--- Begin DATA BLOCK ---

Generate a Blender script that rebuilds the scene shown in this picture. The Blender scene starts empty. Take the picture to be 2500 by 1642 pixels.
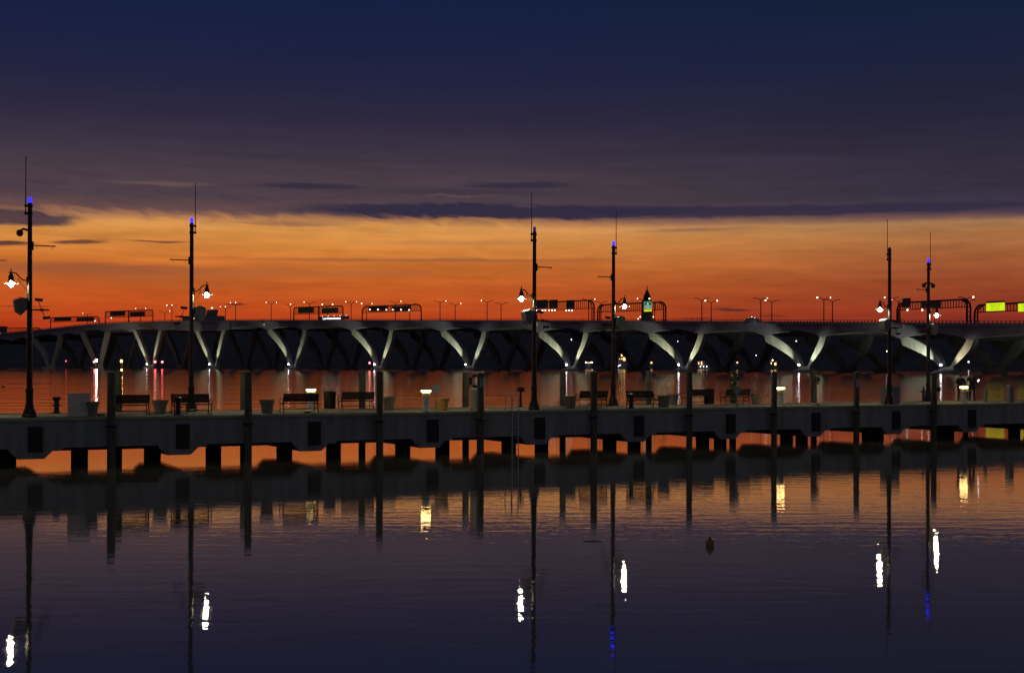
import bpy, math, random
from mathutils import Vector, Matrix
random.seed(7)
PI = math.pi
S = bpy.context.scene
COL = S.collection
# ------------------------------------------------------------------ camera geometry
F, HC, RHO, HY = 3200.0, 4.27, 0.0026, 893.5
ZD = 2.07                                   # pier deck level above the water

def ray(px, py):
    return ((px - 1250 + RHO*(py - HY))/F, -(py - HY - RHO*(px - 1250))/F)
def at(px, py, Y):
    kx, kz = ray(px, py)
    return Vector((kx*Y, Y, HC + kz*Y))
def floorpt(px, py, z=ZD):
    kx, kz = ray(px, py)
    Y = (z - HC)/kz
    return Vector((kx*Y, Y, z))
A0 = Vector((-21.04, 53.86, 0)); DR = Vector((.886, .464, 0)).normalized(); NR = Vector((-DR.y, DR.x, 0))
PANG = math.atan2(DR.y, DR.x)
W = 5.8
def onp(px, t, z=ZD, py=1000):
    kx, _ = ray(px, py)
    Y = (t + A0.dot(NR))/(kx*NR.x + NR.y)
    return Vector((kx*Y, Y, z))
def pier(s, t, z):
    return A0 + DR*s + NR*t + Vector((0, 0, z))
def spos(px, t=0):
    return (onp(px, t) - A0).dot(DR)
def deckpt(px, pyf):
    """point on the deck under a foot seen at (px, pyf), kept on the pier"""
    p = floorpt(px, pyf)
    t = (p - A0).dot(NR)
    return onp(px, min(max(t, .45), W - .5), ZD, pyf)

# ------------------------------------------------------------------ materials
def newmat(name):
    m = bpy.data.materials.new(name); m.use_nodes = True
    return m, m.node_tree.nodes, m.node_tree.links, m.node_tree.nodes['Principled BSDF']
def mat(name, col, rough=.6, metal=0, var=.25, scale=3.0, bump=0.0, spec=.5, stretch=(1, 1, 1)):
    m, n, l, b = newmat(name)
    b.inputs['Roughness'].default_value = rough
    b.inputs['Metallic'].default_value = metal
    b.inputs['Specular IOR Level'].default_value = spec
    tc = n.new('ShaderNodeTexCoord'); mp = n.new('ShaderNodeMapping'); mp.inputs['Scale'].default_value = stretch
    nz = n.new('ShaderNodeTexNoise'); nz.inputs['Scale'].default_value = scale; nz.inputs['Detail'].default_value = 6
    rp = n.new('ShaderNodeValToRGB')
    rp.color_ramp.elements[0].position = .3; rp.color_ramp.elements[1].position = .7
    rp.color_ramp.elements[0].color = (*[c*(1 - var) for c in col], 1)
    rp.color_ramp.elements[1].color = (*[min(1, c*(1 + var)) for c in col], 1)
    l.new(tc.outputs['Object'], mp.inputs[0]); l.new(mp.outputs[0], nz.inputs['Vector'])
    l.new(nz.outputs['Fac'], rp.inputs[0]); l.new(rp.outputs[0], b.inputs['Base Color'])
    if bump:
        bp = n.new('ShaderNodeBump'); bp.inputs['Strength'].default_value = bump; bp.inputs['Distance'].default_value = .02
        l.new(nz.outputs['Fac'], bp.inputs['Height']); l.new(bp.outputs[0], b.inputs['Normal'])
    return m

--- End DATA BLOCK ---

DIRECTION -> Compute how many lines include the string "scene", then give that number by itself.

RESULT OF THE EXERCISE -> 2